No, esta columna no va sobre la gala de los Goya ni las quinielas previas. Igual quedan cuestiones más fundamentales a las que prestar atención. La Junta de Gobierno Local acaba de aprobar una serie de medidas para limitar la actividad de las casas de apuestas en Málaga: así, estos establecimientos no podrán situarse a menos de quinientos metros de colegios, parques, jardines e instalaciones deportivas, lo que, de entrada, constituye una buena noticia. Cualquier vecino de cualquier barrio que cuente con este tipo de instalaciones en sus calles podrá comprobar hasta qué punto las casas de apuestas devoran todo lo que sale a su paso.
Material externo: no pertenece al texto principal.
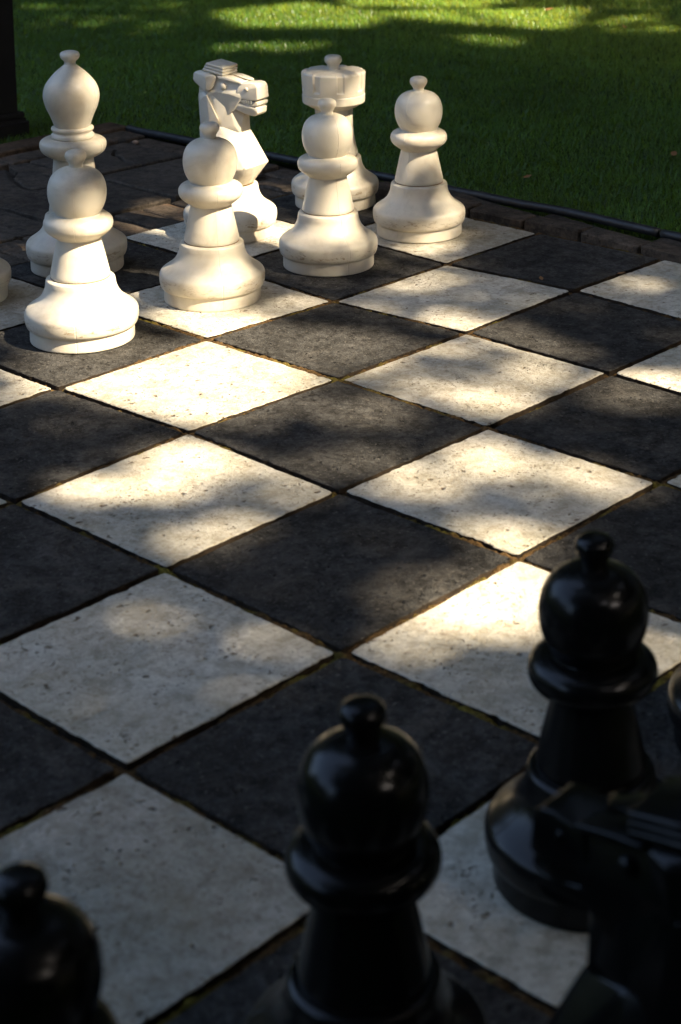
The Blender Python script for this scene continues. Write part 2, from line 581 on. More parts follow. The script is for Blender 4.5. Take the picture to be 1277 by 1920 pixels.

Llevan a la ruina no sólo a los incautos que se dejan caer por sus dependencias desde primera hora de la mañana hasta bien entrada la madrugada, también a los comercios cercanos y a cualquier establecimiento de otra índole localizado en el perímetro. Basta con abrir una casa de apuestas para que cualquier entorno que se precie quede degradado de inmediato. La estrategia de las casas de apuestas es clara: se trata de ofrecer sus encantos allí donde los atractivos que pudieran constituir una alternativa son escasos, cuando no directamente nulos. El de los juegos de azar es un sector productivo tóxico: crea muy poco empleo, se sostiene a base del fomento de la ludopatía, alimenta la inseguridad, no genera riqueza ni oportunidades y, por el contrario, devora todo lo que se le pone a tiro. En no pocos barrios han sido los vecinos los que se han movilizado para exigir áreas libres de casas de apuestas, lo que no responde a un capricho gratuito ni a una demonización prejuiciosa, sino a la constatación de que estos centros no traen nada bueno allá donde abren sus puertas. Resulta lógico, entonces, y hasta cierto punto, que el Ayuntamiento, al igual que otras administraciones, decida establecer límites a la expansión del sector porque cuando el mismo atesora más éxito las ciudades tienen mucho que perder y pocas posibilidades de ganar. De manera que en un elemental sentido cívico, urbano, democrático y favorable al desarrollo social, la limitación asignada a las casas de apuestas es bienvenida: es mucha la población vulnerable, no sólo la que corresponde a los jóvenes, ni siquiera a los jugadores habituales, la que queda expuesta y sin protección a la voraz determinación con la que el mundo de las apuestas se asegura de que no volverá a crecer la hierba.

Ya puestos, debería el Ayuntamiento de Málaga reflexionar en torno a la idea de que el florecimiento de las casas de apuestas se debe a la carencia de alternativas y estímulos en los barrios. Cuando se abandona a éstos a su suerte es relativamente fácil que la adrenalina que dispara el juego se convierta en un atractivo difícil de esquivar para muchos que, sencillamente, no tienen otra cosa que hacer. Y cuando se apela al voluntarismo de los vecinos para hacer de los barrios entornos humanos y agradables hay que partir siempre de la evidencia de que todo empeño gratuito tiene un límite. Poner todos los huevos en la cesta del centro significa, de manera directamente proporcional, convertir el resto de la ciudad en una periferia cada vez más masificada, engordada y abúlica. Así que la limitación a las casas de apuestas no servirá de mucho si no se dota a los barrios de más equipamientos culturales, más espacios públicos, más actividades deseables, más zonas verdes y más entornos propicios al encuentro y el crecimiento. Sólo debería darse el trabajo por acabado cuando nadie eche de menos las apuestas.